When a new competitor emerged, we worked with our client to adopt a more gentle message. When Samsung headquarters said, “We’re the leader,” the implication was, “Companies should want to do business with us.” We responded with a toned down message that said, “We welcome competition since it creates opportunity for the customer and for us to improve how we collaborate.”

Big Brand #2

Beginning in the early 90s we worked with TSMC. They came to us as a $740M semiconductor startup  - pretty big at the time, but on track to grow. In the company’s earliest days, TSMC Chairman of the Board, Dr. Morris Chang, published a company values statement. It turned out to be a key branding tool. Dr. Chang insisted on the utmost integrity, innovation and best practices at a time when other Taiwanese semiconductor foundries had become known for stealing intellectual property from their customers.

TSMC understood the importance of branding, and they let their constituent universe know it. Internal communication established the brand, setting the standard for how TSMC employees would deliver value.

Pacifico developed a comprehensive, integrated marketing campaign for TSMC beginning in 1993. The company was already operating at 108% capacity so the customer community puzzled at the decision to brand aggressively. TSMC had wisely realized their universe went far past the immediate customer. Within four years the company went public. Today, TSMC offers industry leading foundry technology, and the company has taken its place as one of the top five semiconductor brands in the world.

Five Steps of Branding

Branding is a five step, circular process: creating awareness, differentiation, preference,  changing beliefs and changing behaviors.

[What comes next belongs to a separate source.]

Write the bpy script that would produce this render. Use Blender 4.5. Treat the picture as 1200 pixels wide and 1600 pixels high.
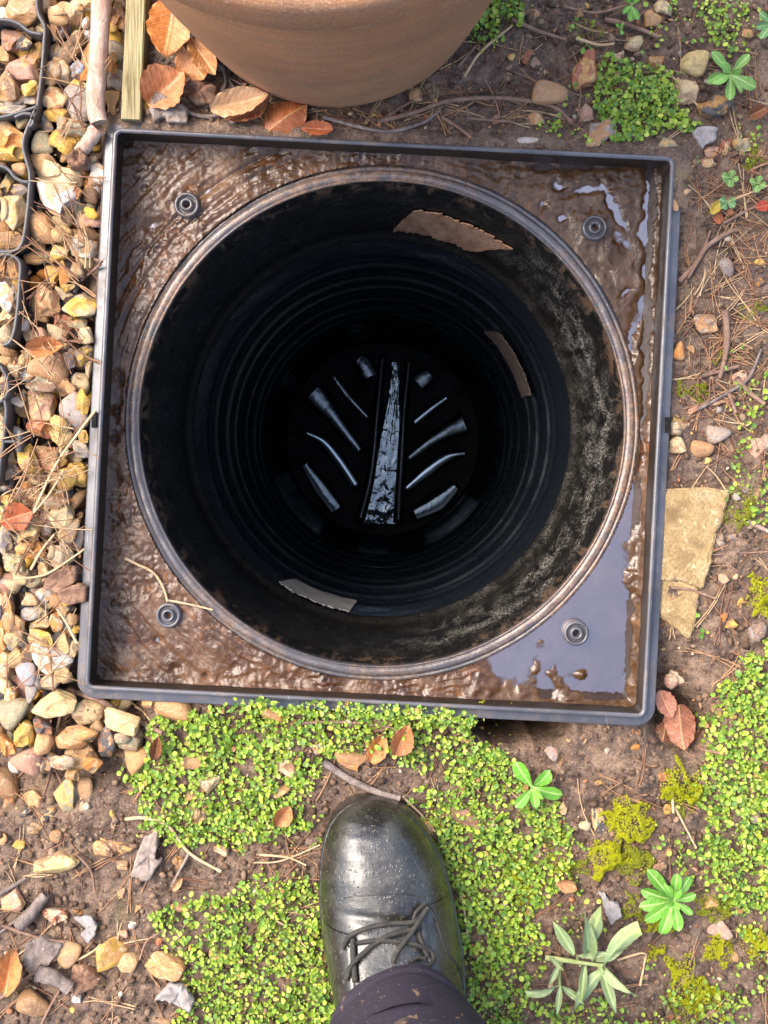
import bpy, bmesh, math, random
import numpy as np
from mathutils import Vector, Matrix, Euler

random.seed(7)
RNG = np.random.default_rng(7)
scene = bpy.context.scene
for o in list(bpy.data.objects):
    bpy.data.objects.remove(o)
COL = scene.collection

# ------------------------------------------------------------------ camera, sky, sun, exposure
CAM_H, FPX = 1.10, 1980.0            # metres above the rim, focal length in photograph pixels (1200 wide)
cam = bpy.data.cameras.new('camera')
cam.sensor_fit = 'HORIZONTAL'; cam.sensor_width = 36.0
cam.lens = 36.0 * FPX / 1200.0
cam.shift_y = -110.0 / 1200.0
cam.clip_start = 0.01; cam.clip_end = 200.0
camo = bpy.data.objects.new('camera', cam); COL.objects.link(camo)
camo.location = (0, 0, CAM_H); camo.rotation_euler = (0, 0, 0)
scene.camera = camo

SUN_EL, SUN_AZ = math.radians(52), math.radians(150)   # azimuth: direction towards the sun, from +X anticlockwise
world = bpy.data.worlds.new('World'); scene.world = world; world.use_nodes = True
wn = world.node_tree; wn.nodes.clear()
sky = wn.nodes.new('ShaderNodeTexSky'); sky.sky_type = 'NISHITA'; sky.sun_disc = False
sky.sun_elevation = SUN_EL; sky.sun_rotation = math.pi / 2 - SUN_AZ
sky.air_density = 1.0; sky.dust_density = 5.0; sky.ozone_density = 0.6; sky.altitude = 50
bg = wn.nodes.new('ShaderNodeBackground'); bg.inputs['Strength'].default_value = 0.15
wo = wn.nodes.new('ShaderNodeOutputWorld')
wn.links.new(sky.outputs[0], bg.inputs['Color']); wn.links.new(bg.outputs[0], wo.inputs['Surface'])
sl = bpy.data.lights.new('sun', 'SUN'); sl.energy = 0.9; sl.angle = math.radians(40); sl.color = (1.0, 0.96, 0.90)
so = bpy.data.objects.new('sun', sl); COL.objects.link(so)
sd = Vector((math.cos(SUN_EL) * math.cos(SUN_AZ), math.cos(SUN_EL) * math.sin(SUN_AZ), math.sin(SUN_EL)))
so.rotation_euler = sd.to_track_quat('Z', 'Y').to_euler(); so.location = sd * 5
scene.view_settings.view_transform = 'Standard'; scene.view_settings.look = 'None'
scene.view_settings.exposure = 1.8; scene.view_settings.gamma = 1.0
scene.view_settings.use_curve_mapping = False

# ------------------------------------------------------------------ helpers
def W(px, py, z=0.0):
    s = (CAM_H - z) / FPX
    return ((px - 600) * s, (690 - py) * s, z)

def _hash(ix, iy, s):
    n = (ix.astype(np.int64) * 374761393 + iy.astype(np.int64) * 668265263 + s * 974711) & 0xffffffff
    n = ((n ^ (n >> 13)) * 1274126177) & 0xffffffff
    return ((n ^ (n >> 16)) & 0xffff) / 65535.0
def vnoise(x, y, s=0):
    x = np.asarray(x, float); y = np.asarray(y, float)
    ix = np.floor(x); iy = np.floor(y); fx = x - ix; fy = y - iy
    fx = fx * fx * (3 - 2 * fx); fy = fy * fy * (3 - 2 * fy)
    a = _hash(ix, iy, s); b = _hash(ix + 1, iy, s); c = _hash(ix, iy + 1, s); d = _hash(ix + 1, iy + 1, s)
    return (a * (1 - fx) + b * fx) * (1 - fy) + (c * (1 - fx) + d * fx) * fy
def fbm(x, y, s=0, octv=4, g=0.5):
    t = 0; a = 1.0; tot = 0
    for i in range(octv):
        t = t + a * vnoise(x * 2 ** i, y * 2 ** i, s + i * 17); tot += a; a *= g
    return t / tot * 2 - 1
def sstep(a, b, x):
    t = np.clip((x - a) / (b - a), 0, 1); return t * t * (3 - 2 * t)

def mesh_np(name, v, f, smooth=True):
    """v (n,3); f: (m,k) array or list of arrays of different widths"""
    me = bpy.data.meshes.new(name)
    fs = f if isinstance(f, list) else [f]
    fs = [np.asarray(a, np.int32) for a in fs if len(a)]
    v = np.asarray(v, np.float32)
    me.vertices.add(len(v)); me.vertices.foreach_set('co', v.ravel())
    loops = np.concatenate([a.ravel() for a in fs])
    tot = np.concatenate([np.full(len(a), a.shape[1], np.int32) for a in fs])
    start = np.concatenate([[0], np.cumsum(tot)[:-1]]).astype(np.int32)
    me.loops.add(len(loops)); me.loops.foreach_set('vertex_index', loops)
    me.polygons.add(len(tot)); me.polygons.foreach_set('loop_start', start)
    me.polygons.foreach_set('use_smooth', np.full(len(tot), smooth, bool))
    me.update(calc_edges=True); me.validate()
    return me

class MB:
    def __init__(s): s.v = []; s.f3 = []; s.f4 = []; s.n = 0; s.c = []
    def add(s, v, f, col=None):
        v = np.asarray(v, float); f = np.asarray(f, int)
        if f.shape[1] == 3: s.f3.append(f + s.n)
        else: s.f4.append(f + s.n)
        s.v.append(v); s.n += len(v)
        if col is not None: s.c.append(np.tile(np.asarray(col, float), (len(v), 1)))
    def mesh(s, name, smooth=True, off=(0, 0, 0)):
        fs = []
        if s.f3: fs.append(np.concatenate(s.f3))
        if s.f4: fs.append(np.concatenate(s.f4))
        v = np.concatenate(s.v) - np.asarray(off)
        me = mesh_np(name, v, fs, smooth)
        if s.c:
            c = np.concatenate(s.c); c = np.c_[c, np.ones(len(c))]
            at = me.attributes.new('tint', 'FLOAT_COLOR', 'POINT'); at.data.foreach_set('color', c.astype(np.float32).ravel())
        return me

def link(name, me, mat=None, parent=None, loc=(0, 0, 0)):
    o = bpy.data.objects.new(name, me); COL.objects.link(o); o.location = loc
    if mat is not None and me is not None and len(me.materials) == 0: me.materials.append(mat)
    if parent is not None: o.parent = parent
    return o
def tag(o, label=None, cat=None, group=None, kind=None):
    if label: o['label'] = label
    if cat: o['category'] = cat
    if group: o['group'] = group
    if kind: o['kind'] = kind
    return o
def empty(name, loc, label=None, cat=None, group=None):
    o = bpy.data.objects.new(name, None); COL.objects.link(o); o.location = loc; o.empty_display_size = 0.02
    return tag(o, label, cat, group)

def grid_faces(nu, nv, closed_u=False, closed_v=False):
    """verts index i*nv+j"""
    i = np.arange(nu if closed_u else nu - 1); j = np.arange(nv if closed_v else nv - 1)
    I, J = np.meshgrid(i, j, indexing='ij'); I2 = (I + 1) % nu; J2 = (J + 1) % nv
    return np.stack([I * nv + J, I2 * nv + J, I2 * nv + J2, I * nv + J2], -1).reshape(-1, 4)

def lathe(profile, n=128, c=(0, 0), shear=None):
    p = np.asarray(profile, float); a = np.linspace(0, 2 * math.pi, n, endpoint=False)
    v = np.zeros((len(p), n, 3))
    v[:, :, 0] = c[0] + p[:, 0:1] * np.cos(a); v[:, :, 1] = c[1] + p[:, 0:1] * np.sin(a); v[:, :, 2] = p[:, 1:2]
    if shear is not None: v[:, :, 1] += shear(p[:, 1:2])
    return v.reshape(-1, 3), grid_faces(len(p), n, False, True)[:, ::-1]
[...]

Ecommerce played a big role in the last two steps.  In early days, the Internet was dangerous. Nobody ordered online.  Beliefs had to be changed in order for consumer behaviors to follow.

Make Your Universe

When you brand, look inside and out. Understand what you solve in the marketplace and the core values that make what you offer a trustworthy solution. Express your core values in all elements of the company’s communication - packaging, product, user interface and so on. The market will have the final say. If a product fails, your core principles must stand, and lead you to iterate according to market feedback and demand.

“Customers don’t care about the logo. They care about what you are doing for them now. They care about benefits.”

What needs are you serving? What benefits do you offer? Why do you do what you do? Branding is breathing. As soon as your company takes its first breath, begin the branding process, and make it vigorous and evolutionary.